This latest book review begs the question: Why did I just read that? I am a student of literature, I like to think of myself, pretentiously at times, so why would I spend any minutes of my life reading a teen bio on popsters Duran Duran (by Toby Goldstein)?:
To answer this question I have to go back one year ago exactly, to early April. I took one look around my library and realized that I had no free bookshelf space available. In order to free up some space, I decided, finally, to read some of the books that I had had for close to twenty years.
I work in a library, and one of the perks of the job is that I get to go through people’s book donations. The overwhelming majority of the books people donate to us are tossed in the trash, and whatever the library does not want, we can take home. It’s like going to work at a free second-hand bookstore. One might say that any library donation that I in turn “donated to myself” is like having a library book on permanent loan. In other words, I don’t have any urgent need to read it then return it. As long as I had real library books on loan to myself, with the obligation to bring them back, as well as my own books that I bought, these “self-donations” are low-priority on the reading meter. Since I owned them, I could read them whenever I wanted, right?
Right. Even if it took me twenty years to do it. That was my reading story of 2009: it was my year of fiction, as I finally got down to reading classics by George Orwell, Anaïs Nin, Arthur C. Clarke, Jacqueline Susann, Philip Roth, J. D. Salinger, and so many others that predate these book reviews. I freed up shelf space and then made the whole effort moot anyway when I went to Ikea and got two wide Billy shelves that were on sale, giving me bookshelf space to last until my next European vacation where I study a new endangered language.

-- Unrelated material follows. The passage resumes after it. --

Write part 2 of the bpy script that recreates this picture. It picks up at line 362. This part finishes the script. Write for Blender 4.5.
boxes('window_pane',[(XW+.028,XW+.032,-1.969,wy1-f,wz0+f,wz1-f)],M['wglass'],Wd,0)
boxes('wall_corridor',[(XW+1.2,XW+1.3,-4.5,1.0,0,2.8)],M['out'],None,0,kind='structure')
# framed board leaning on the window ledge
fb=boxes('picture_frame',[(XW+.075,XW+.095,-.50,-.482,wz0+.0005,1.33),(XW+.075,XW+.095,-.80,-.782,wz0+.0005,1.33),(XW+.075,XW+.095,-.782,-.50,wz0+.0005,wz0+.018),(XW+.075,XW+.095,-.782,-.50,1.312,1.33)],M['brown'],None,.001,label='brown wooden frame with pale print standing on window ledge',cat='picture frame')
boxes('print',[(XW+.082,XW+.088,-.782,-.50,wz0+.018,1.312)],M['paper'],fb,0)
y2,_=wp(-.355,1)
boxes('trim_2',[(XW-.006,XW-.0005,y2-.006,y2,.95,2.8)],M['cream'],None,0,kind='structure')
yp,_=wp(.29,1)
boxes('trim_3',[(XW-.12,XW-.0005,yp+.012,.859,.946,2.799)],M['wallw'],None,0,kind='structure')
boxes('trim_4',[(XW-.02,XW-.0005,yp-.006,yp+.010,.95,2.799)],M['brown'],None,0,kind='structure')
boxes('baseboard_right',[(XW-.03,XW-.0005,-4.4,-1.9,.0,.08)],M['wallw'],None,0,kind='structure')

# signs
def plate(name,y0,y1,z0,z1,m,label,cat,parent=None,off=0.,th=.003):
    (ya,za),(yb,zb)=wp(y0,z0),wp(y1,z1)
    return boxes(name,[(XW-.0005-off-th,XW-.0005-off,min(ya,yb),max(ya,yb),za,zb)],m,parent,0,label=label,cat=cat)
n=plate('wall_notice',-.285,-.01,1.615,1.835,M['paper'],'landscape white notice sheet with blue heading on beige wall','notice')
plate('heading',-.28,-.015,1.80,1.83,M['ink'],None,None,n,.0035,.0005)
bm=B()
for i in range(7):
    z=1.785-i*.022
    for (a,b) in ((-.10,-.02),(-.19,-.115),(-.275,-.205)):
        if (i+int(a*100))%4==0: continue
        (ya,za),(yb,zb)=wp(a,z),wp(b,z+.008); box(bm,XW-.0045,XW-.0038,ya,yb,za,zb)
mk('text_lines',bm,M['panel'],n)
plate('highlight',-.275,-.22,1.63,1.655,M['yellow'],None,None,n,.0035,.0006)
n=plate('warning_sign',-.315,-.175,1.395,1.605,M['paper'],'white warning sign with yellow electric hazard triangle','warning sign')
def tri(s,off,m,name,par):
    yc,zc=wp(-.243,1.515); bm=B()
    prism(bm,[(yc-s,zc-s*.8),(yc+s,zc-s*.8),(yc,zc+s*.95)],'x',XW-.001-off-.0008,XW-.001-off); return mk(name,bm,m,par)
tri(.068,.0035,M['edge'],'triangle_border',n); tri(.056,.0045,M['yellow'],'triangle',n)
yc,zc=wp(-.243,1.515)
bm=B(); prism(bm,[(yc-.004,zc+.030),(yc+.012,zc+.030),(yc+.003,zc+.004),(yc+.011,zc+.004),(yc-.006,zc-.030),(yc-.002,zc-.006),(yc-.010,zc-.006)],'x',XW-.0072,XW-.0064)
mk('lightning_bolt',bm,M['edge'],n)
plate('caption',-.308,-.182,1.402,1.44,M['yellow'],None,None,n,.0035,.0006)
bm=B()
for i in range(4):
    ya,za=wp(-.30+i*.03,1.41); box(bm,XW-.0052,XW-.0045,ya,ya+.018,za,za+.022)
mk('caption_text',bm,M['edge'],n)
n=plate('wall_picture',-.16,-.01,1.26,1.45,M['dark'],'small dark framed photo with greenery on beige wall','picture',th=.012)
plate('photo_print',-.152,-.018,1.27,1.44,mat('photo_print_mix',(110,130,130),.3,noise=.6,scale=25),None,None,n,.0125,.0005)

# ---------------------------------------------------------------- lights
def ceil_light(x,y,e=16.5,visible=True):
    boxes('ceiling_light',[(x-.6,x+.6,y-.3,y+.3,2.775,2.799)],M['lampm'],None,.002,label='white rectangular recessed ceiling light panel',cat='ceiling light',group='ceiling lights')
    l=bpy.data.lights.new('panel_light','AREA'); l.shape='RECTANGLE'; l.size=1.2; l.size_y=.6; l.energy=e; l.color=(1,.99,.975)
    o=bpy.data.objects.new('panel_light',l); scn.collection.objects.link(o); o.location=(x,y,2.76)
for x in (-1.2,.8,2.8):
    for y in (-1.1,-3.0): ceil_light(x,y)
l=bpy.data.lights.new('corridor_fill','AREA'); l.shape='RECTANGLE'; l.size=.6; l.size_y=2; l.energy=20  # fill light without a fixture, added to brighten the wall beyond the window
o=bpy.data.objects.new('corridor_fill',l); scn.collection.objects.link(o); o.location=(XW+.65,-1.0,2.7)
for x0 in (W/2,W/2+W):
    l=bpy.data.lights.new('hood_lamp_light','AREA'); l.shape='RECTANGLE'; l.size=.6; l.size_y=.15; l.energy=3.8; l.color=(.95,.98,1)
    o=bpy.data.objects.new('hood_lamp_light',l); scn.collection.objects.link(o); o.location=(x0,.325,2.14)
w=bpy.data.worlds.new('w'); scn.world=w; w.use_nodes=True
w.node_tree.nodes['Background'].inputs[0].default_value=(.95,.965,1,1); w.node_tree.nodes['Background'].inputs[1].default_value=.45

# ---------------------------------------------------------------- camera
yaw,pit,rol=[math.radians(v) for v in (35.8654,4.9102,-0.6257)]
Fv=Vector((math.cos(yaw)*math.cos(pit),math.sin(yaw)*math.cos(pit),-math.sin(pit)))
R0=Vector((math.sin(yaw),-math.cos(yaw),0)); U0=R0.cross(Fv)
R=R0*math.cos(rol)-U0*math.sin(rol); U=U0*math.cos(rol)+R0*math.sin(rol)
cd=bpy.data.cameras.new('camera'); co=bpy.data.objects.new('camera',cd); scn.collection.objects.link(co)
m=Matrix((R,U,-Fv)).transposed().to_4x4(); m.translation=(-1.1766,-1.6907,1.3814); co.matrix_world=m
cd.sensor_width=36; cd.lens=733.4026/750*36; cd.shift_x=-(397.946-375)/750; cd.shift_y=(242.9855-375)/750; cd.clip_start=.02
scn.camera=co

Now to my last three book reviews. After my year of fiction, and after I read all five books by Helen Hooven Santmyer, I decided to tackle my performing arts self-donations. The autobiographies of Lawrence Welk and Eartha Kitt were followed by this short biography of Duran Duran, one of my favourite musical acts. Goldstein herself interviewed the band for Creem magazine in 1982. This bio dates from 1984, and it was published just before the group released their “Wild Boys” single and the live Arena album. For a teen bio, this was well researched and devoid of fluff, and, most thankfully, devoid of superfluous exclamation marks which often plague youth nonfiction. I was taken down memory lane as I recalled Duran events from 28 years ago. This was a book I saw in a donation pile, thought it would be fun to spend a day or two reading, yet didn’t get around to doing that till twenty years later. Now I can re-donate it back to the library and see if we’ll take it this time.